Is regulation of developers on the horizon?

Construction Laws and Compliance

Developers in the Queensland building and construction industry may be faced with regulatory requirements previously unseen in this State.

The role of developers in the construction industry has been the subject of review by the Developer Review Panel (Panel), appointed by the Queensland government.

The Panel has recently released its Discussion Paper which is open for public consultation until 23 January 2023.


The Discussion Paper recognises that developers have the primary role in setting the tone of a project and influencing payment security, as well as building quality and safety throughout a project’s life.

The Discussion Paper canvasses a range of potential options to promote high standards within the industry, focussing on developers’ conduct in contracting practices and execution of construction projects.  

While there is no guarantee that any of the Panel’s recommendations will be adopted into Queensland law, it is important for developers and contractors alike to understand the range of possible regulations being considered and the potential impacts on developers and the industry.

Options for regulation of developers

The Discussion Paper outlines 38 options for feedback during the consultation stage.

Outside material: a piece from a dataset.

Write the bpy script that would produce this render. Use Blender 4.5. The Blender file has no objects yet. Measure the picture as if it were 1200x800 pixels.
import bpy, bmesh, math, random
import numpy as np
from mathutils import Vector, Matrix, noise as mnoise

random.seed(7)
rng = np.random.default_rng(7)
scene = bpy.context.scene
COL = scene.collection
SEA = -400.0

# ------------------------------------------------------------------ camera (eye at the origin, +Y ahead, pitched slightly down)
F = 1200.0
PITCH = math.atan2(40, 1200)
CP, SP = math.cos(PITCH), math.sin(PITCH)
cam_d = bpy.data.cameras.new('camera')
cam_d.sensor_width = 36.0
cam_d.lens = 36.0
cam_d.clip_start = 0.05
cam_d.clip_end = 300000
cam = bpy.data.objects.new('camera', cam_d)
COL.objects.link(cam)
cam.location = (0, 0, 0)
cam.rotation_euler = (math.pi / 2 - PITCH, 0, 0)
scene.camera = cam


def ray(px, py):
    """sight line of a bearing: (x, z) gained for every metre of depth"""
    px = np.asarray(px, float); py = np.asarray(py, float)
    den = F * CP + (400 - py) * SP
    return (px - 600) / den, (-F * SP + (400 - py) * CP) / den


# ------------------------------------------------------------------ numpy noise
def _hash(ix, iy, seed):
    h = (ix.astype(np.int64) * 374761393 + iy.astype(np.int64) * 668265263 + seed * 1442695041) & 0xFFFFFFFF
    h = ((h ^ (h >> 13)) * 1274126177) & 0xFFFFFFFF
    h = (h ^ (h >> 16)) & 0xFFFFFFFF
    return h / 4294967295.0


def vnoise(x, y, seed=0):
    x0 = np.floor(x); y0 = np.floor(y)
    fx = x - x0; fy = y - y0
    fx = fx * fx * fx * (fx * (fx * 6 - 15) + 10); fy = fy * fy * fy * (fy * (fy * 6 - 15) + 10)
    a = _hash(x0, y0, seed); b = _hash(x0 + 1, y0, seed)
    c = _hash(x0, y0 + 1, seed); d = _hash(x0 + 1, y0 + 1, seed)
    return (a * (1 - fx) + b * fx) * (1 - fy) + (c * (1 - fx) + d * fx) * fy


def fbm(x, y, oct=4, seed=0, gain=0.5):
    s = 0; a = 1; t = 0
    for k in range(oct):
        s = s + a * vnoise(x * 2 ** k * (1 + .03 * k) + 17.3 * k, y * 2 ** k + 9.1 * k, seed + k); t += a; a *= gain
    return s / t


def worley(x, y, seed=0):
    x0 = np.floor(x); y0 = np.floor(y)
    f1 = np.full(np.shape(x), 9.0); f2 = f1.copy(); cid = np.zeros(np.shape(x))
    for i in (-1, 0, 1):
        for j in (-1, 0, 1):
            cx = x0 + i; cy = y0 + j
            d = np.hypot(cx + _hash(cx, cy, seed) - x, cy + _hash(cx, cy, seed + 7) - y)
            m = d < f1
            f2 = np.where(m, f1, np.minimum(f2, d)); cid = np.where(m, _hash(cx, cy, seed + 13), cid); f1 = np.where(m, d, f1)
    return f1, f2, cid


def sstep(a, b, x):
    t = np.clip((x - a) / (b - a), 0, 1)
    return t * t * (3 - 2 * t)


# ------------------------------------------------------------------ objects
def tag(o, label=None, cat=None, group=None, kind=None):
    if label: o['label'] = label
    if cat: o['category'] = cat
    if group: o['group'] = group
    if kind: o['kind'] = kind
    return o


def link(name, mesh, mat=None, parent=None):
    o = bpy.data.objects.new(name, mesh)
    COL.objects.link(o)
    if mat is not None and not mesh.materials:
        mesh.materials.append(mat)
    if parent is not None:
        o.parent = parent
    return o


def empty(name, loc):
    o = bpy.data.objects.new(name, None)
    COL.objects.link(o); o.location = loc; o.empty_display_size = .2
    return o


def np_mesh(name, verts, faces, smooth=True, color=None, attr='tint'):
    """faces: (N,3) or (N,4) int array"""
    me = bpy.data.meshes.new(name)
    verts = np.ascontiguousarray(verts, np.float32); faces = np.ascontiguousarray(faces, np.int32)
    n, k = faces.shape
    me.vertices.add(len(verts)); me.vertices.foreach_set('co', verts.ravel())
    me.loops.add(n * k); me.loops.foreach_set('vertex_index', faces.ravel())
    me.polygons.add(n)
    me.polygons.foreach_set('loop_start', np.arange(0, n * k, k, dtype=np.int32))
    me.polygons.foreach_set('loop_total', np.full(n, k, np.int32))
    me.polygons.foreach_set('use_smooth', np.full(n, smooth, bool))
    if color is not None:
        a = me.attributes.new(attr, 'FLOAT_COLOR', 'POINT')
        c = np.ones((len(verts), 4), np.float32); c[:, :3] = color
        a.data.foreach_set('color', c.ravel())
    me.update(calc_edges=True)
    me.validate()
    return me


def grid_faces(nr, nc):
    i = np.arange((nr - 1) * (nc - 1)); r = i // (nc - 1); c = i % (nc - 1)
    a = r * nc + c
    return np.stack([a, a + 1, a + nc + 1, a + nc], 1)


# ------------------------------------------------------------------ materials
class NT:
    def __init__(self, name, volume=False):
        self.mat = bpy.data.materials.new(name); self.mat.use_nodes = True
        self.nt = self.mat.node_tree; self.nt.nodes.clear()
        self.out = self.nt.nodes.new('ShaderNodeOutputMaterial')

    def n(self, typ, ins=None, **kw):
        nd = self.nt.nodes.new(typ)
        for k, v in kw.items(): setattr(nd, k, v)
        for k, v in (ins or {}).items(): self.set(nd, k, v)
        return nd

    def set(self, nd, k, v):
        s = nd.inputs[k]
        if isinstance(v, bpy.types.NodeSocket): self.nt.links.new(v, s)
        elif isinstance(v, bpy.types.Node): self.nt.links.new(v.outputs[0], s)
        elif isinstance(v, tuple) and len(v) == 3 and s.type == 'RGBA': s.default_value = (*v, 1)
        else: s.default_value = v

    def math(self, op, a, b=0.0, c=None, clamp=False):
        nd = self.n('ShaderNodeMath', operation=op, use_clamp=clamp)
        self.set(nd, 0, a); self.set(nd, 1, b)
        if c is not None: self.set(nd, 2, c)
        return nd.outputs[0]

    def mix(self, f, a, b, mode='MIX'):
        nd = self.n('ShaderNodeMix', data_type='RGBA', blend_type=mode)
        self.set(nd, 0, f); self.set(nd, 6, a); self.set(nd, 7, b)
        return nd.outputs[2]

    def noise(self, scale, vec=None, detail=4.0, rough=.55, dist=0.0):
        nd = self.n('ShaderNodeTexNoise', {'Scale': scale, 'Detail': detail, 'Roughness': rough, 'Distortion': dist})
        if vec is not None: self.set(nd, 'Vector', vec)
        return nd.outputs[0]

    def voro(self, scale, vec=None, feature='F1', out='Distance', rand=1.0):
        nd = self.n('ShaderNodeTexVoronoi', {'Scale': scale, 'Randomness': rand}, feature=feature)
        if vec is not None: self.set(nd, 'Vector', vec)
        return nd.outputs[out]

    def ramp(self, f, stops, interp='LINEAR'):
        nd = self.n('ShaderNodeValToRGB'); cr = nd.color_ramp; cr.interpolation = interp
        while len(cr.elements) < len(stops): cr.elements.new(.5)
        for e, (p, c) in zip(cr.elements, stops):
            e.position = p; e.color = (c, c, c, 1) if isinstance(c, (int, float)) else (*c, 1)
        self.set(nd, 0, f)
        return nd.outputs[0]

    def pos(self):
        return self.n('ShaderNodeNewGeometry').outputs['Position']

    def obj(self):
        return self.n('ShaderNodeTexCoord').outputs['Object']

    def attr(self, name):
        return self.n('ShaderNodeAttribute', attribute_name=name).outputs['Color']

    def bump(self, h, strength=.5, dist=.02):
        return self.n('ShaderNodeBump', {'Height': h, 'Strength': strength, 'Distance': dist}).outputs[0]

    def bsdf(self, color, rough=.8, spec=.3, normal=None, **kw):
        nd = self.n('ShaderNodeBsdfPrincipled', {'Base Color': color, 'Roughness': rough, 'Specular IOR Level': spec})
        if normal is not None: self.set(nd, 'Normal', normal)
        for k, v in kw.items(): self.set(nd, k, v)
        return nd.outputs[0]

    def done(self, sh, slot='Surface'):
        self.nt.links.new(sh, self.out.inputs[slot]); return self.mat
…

Some of the options identified by the Panel include the following:

  • Developer licensing scheme similar to the QBCC licensing framework for contractors, could be extended to apply to individual and corporations carrying out development activity.  The licensing regime would include qualification, experience and fitness to practice considerations and would allow for monitoring and compliance in relation to standards of conduct and competence.
  • Industry code of conduct, a code of practice or professional standards applicable to developers. Such codes may be voluntary or mandatory and enforced and monitored by government, an industry body or an independent body.
  • Developer ranking system, similar to the independent Construction Industry Rating Tool (iCIRT) system implemented in New South Wales.
  • Compulsory disclosure obligations.  This would involve developers disclosing information to contractors before entering into contracts, with the purpose of assisting head contractors to understand a developer’s financial capacity at the point of entering into a contract. The disclosure may include land ownership and other assets, finance arrangements and compliance with health and safety and other legislation.  The Panel also recognised the particular issues facing head contractors undertaking due diligence in relation to developers which use a Special Purpose Vehicle for a project.
  • Tendering standards including introducing minimum standard requirements for tendering and the evaluation of responses, to support probity, transparency and accountability to tendering across the sector and support ethical behaviours.
  • Cooling-off periods allowing either party to withdraw from tenders that are unsustainable and allowing contractors the opportunity to reprice when market shocks or severe weather events have occurred.
  • Project Trust Account obligations may be extended to include developers.  The intention would be to quarantine project funds to trust accounts, to provide transparency and certainty for head contractors and introduce minimum requirements on developers to operate a project trust.
  • Improving documentation by requiring designs to adequately demonstrate compliance with the National Construction Code or include any relevant certificates of conformity, accreditation.
  • Expand ‘fairness in contracting’ laws to comprehensively apply to developers. The prescribed requirements, restrictions and penalties would also apply.
  • Contemporary standard contracts to ensure standard contracts are fit-for-purpose and relevant to the Queensland context.
  • Improved transparency in amendments to allow parties to identify the changes that have been made to standard contracts and help parties better understand the proposed changes and their impacts.
  • Improved ability for head contractors to suspend if non-payment by a developer.
  • Extend the non-conforming building products chain of responsibility to developers.
  • Strengthen whistle-blower protections for the reporting of non-conforming work.
  • Superintendents – Mandatory requirements for superintendents to act reasonably and impartially (and not as agent of the principal) through a code of conduct and a review of licence requirements to ensure all elements of the role are licensed.
  • Documentation of amendments – regulating the documentation of amendments made during construction similar to NSW, where registered design practitioners must lodge designs for certain buildings on a government portal, including any variations.

These issues have been considered by the Panel in the context of the flow-on effects for the quality of building work, safety in performance of building works and the overall risk carried by participants in the contractual chain.

Contracting practices

The Panel has identified that contractual risk allocation and complexity of contracts is a key issue to be considered in the review of the role of developers.

The Panel considered the implications of risk transfer through contracting methods, with the impact on head contractors bearing unreasonable risks.

This issue has been addressed by legislation in the context of building contracts through prohibited building contract conditions (Queensland Building and Construction Commission Act 1991 (Qld), s. 67GB).  However, although this provision was introduced in 2017, no “prohibited conditions” have yet been prescribed by regulation.  

Where to from here

Public consultation is now underway for the Developer Review. The public consultation period ends on 23 January 2023.

Based on feedback received during the consultation period, the Panel will prepare a report to be submitted to the State Government. Batch Mewing Lawyers will keep you updated on the progress of the potential regulation of developers.